The court, in its memorandum of decision, ordered that “any further attempts by the petitioner to yet again use tire writ of habeas corpus to attack his robbery and sexual assault convictions shall be deemed to be an abuse of the writ of habeas corpus.” Insofar as the petitioner brings forth new claims, we cannot foreclose the petitioner’s right to file future petitions for a writ of habeas corpus.

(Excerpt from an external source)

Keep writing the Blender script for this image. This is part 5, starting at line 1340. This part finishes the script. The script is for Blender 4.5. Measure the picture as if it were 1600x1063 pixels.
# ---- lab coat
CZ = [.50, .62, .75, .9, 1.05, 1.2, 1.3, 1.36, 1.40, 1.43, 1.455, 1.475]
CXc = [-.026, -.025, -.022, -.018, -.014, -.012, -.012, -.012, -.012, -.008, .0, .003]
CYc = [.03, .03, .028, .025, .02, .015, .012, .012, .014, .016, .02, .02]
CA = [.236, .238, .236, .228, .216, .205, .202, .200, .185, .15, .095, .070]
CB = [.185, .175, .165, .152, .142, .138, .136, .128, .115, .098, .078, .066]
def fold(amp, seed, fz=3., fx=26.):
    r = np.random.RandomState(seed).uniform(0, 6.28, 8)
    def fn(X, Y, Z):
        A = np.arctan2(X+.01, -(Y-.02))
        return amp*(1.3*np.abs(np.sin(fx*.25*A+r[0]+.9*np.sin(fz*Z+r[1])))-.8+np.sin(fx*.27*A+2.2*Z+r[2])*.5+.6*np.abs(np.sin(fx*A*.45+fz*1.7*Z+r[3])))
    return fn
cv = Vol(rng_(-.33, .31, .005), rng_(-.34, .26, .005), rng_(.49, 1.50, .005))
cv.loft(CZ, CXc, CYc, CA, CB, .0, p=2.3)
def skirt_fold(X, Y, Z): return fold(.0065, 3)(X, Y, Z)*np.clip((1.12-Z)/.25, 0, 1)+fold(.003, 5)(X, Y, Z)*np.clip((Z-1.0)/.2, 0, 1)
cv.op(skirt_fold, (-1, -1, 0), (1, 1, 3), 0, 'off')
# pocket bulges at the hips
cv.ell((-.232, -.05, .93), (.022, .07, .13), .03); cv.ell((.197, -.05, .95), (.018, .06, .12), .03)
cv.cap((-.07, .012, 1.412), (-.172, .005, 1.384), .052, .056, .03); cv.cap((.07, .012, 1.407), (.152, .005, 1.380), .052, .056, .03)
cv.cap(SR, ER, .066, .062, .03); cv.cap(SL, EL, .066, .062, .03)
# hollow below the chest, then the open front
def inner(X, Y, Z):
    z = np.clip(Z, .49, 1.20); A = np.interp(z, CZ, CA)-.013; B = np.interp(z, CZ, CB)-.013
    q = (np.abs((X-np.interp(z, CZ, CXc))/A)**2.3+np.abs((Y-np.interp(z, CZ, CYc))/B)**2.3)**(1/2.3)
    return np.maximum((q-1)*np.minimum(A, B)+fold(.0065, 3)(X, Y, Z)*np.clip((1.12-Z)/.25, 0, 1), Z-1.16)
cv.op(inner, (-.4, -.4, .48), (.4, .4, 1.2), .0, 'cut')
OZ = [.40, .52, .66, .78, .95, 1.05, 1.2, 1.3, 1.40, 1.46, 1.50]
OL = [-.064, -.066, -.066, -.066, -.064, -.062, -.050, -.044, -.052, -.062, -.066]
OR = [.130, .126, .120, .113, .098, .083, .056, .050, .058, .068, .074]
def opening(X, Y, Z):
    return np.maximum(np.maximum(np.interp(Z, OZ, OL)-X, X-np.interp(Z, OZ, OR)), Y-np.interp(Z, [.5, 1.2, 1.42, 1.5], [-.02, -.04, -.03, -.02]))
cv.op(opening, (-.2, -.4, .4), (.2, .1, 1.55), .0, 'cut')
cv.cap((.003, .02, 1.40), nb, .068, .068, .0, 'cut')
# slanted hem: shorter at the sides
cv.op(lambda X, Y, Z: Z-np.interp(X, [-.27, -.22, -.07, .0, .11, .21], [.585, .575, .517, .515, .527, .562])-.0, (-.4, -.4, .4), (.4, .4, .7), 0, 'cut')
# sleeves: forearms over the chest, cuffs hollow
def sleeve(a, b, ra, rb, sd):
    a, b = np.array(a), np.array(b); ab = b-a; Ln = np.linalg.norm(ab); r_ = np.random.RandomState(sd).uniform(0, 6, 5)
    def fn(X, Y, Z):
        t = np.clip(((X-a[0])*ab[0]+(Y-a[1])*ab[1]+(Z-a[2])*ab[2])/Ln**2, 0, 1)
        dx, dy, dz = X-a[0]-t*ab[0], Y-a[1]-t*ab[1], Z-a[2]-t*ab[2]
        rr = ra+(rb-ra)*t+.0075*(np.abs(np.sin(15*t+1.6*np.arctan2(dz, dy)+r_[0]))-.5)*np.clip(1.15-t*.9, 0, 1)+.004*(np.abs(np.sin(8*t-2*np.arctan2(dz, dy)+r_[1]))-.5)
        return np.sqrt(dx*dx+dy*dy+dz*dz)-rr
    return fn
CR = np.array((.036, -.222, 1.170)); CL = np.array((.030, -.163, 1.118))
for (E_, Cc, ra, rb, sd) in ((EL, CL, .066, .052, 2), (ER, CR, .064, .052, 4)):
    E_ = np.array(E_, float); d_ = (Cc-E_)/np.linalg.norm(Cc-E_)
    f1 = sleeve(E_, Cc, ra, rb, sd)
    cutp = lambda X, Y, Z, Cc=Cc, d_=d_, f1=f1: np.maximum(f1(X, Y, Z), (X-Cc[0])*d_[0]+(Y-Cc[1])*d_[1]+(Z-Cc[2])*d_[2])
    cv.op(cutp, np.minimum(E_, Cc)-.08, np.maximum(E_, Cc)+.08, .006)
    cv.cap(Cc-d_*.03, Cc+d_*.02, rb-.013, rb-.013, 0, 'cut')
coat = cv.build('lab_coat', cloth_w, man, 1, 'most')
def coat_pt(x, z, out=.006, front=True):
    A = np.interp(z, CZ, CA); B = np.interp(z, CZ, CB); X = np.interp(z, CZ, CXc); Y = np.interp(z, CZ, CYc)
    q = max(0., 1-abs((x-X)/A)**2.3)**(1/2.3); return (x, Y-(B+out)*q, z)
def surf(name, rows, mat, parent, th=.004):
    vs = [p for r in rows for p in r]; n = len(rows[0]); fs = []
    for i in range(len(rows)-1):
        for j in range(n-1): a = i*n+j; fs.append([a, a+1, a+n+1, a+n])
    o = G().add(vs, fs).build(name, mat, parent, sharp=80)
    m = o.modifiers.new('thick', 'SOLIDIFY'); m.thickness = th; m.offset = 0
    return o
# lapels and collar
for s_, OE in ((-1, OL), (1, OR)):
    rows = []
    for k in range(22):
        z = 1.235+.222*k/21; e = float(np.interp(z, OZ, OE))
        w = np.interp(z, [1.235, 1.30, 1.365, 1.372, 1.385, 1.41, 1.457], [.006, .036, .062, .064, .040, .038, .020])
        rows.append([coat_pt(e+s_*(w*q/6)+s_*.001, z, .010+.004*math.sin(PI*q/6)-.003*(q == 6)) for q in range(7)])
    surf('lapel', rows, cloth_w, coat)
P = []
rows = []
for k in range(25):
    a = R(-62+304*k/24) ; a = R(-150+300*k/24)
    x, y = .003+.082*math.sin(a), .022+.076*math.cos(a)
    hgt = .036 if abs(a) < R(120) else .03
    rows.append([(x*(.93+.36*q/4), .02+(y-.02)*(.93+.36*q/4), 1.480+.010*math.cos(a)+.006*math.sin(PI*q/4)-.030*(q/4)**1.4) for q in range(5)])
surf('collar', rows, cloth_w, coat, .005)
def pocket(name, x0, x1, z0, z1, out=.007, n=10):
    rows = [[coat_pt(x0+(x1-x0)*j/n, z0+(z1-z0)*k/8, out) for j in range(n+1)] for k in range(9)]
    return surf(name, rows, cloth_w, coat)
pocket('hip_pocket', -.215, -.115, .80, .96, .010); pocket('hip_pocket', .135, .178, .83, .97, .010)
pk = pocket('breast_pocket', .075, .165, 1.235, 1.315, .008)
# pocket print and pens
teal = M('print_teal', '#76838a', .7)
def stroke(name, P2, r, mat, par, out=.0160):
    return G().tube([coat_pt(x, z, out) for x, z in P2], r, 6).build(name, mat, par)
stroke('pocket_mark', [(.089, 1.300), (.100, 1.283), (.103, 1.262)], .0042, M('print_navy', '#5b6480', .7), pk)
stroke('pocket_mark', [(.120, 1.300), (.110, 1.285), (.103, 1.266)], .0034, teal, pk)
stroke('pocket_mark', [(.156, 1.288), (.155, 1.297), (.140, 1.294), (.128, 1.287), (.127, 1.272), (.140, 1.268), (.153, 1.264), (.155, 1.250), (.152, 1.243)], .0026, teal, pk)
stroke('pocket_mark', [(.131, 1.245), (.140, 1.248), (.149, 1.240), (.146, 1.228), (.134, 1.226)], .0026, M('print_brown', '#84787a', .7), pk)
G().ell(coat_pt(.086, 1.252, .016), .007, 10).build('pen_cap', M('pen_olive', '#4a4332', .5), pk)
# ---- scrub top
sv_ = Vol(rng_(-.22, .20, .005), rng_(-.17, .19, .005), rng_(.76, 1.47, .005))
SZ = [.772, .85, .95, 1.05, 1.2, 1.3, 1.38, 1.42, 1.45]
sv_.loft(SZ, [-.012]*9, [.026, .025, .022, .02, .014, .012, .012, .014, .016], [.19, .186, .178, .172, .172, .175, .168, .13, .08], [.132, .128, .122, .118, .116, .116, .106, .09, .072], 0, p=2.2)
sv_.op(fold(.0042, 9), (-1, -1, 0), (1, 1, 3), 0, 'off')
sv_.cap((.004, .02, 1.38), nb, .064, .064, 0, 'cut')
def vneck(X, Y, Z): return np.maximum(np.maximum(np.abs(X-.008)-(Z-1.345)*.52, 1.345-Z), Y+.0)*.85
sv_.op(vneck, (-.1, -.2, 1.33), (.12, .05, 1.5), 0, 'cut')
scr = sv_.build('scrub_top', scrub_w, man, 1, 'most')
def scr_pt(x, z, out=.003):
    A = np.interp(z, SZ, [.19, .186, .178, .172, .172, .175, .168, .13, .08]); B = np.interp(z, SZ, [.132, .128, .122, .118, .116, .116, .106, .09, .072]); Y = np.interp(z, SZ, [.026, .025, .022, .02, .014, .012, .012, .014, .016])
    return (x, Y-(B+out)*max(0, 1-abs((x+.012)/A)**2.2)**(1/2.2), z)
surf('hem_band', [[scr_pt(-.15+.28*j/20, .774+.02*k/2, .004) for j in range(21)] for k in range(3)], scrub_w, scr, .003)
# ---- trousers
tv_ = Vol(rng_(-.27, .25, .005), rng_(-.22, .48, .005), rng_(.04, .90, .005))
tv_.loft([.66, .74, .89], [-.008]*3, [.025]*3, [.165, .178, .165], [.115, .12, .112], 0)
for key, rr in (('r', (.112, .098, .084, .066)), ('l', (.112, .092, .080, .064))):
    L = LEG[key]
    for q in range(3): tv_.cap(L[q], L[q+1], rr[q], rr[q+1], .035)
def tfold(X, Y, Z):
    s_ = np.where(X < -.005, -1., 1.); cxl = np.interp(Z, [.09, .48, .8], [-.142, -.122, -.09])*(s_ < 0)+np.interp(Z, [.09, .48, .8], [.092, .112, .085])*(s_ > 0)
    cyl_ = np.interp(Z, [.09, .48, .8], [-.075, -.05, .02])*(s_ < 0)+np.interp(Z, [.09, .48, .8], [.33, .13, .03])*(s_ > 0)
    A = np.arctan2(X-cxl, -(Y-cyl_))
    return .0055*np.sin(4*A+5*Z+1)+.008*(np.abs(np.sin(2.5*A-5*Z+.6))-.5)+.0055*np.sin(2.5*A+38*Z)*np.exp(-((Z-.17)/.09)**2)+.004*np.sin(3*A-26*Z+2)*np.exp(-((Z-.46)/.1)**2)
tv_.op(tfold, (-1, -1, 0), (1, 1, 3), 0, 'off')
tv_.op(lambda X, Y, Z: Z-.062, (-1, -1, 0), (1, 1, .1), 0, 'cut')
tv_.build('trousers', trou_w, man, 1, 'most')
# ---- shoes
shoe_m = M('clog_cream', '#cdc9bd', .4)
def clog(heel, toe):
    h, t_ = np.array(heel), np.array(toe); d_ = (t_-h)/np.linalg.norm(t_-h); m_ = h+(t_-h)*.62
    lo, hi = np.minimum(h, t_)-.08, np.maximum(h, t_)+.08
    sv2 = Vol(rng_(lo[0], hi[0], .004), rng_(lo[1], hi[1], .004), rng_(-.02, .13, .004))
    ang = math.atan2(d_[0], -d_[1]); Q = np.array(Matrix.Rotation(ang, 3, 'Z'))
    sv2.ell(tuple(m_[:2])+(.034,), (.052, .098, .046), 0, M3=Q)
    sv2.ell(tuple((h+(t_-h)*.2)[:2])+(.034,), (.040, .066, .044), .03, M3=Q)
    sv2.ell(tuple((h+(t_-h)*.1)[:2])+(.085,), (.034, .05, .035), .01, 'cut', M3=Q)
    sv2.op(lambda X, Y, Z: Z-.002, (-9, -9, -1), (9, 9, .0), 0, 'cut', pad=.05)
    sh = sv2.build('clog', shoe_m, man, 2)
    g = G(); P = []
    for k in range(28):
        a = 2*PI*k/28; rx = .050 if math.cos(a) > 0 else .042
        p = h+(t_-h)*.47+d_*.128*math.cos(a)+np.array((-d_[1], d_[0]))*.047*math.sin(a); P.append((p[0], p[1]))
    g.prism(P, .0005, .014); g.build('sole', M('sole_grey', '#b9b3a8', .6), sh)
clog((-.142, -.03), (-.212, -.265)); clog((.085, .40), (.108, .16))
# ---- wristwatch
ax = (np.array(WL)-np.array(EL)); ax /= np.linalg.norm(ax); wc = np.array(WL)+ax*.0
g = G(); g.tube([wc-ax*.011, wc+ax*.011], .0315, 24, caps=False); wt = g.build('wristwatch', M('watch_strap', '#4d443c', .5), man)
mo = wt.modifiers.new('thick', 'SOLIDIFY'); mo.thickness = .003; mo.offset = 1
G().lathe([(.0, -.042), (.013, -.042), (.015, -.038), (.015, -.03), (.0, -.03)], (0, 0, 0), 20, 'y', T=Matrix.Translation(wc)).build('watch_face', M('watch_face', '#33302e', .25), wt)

“In our case law, we have recognized only one situation in which a court is not legally required to hear a habeas petition. . . . [I]f a previous application brought on the same grounds was denied, the pending application may be dismissed without hearing, unless it states new facts or proffers new evidence not reasonably available at the previous hearing. ... A petitioner is entitled, by statute, to effective assistance of habeas counsel, and a claim challenging the effectiveness of prior habeas counsel constitutes a new ground for which a petition for habeas relief may be brought. . . . When a petitioner has filed a petition for a writ of habeas corpus based on new grounds, such as the ineffective assistance of prior habeas counsel, there arises a strong presumption that [the] petitioner ... is entitled to present evidence in support, of his claims.” (Citations omitted; internal quotation marks omitted.) Harris v. Commissioner of Correction, supra, 108 Conn. App. 208-209.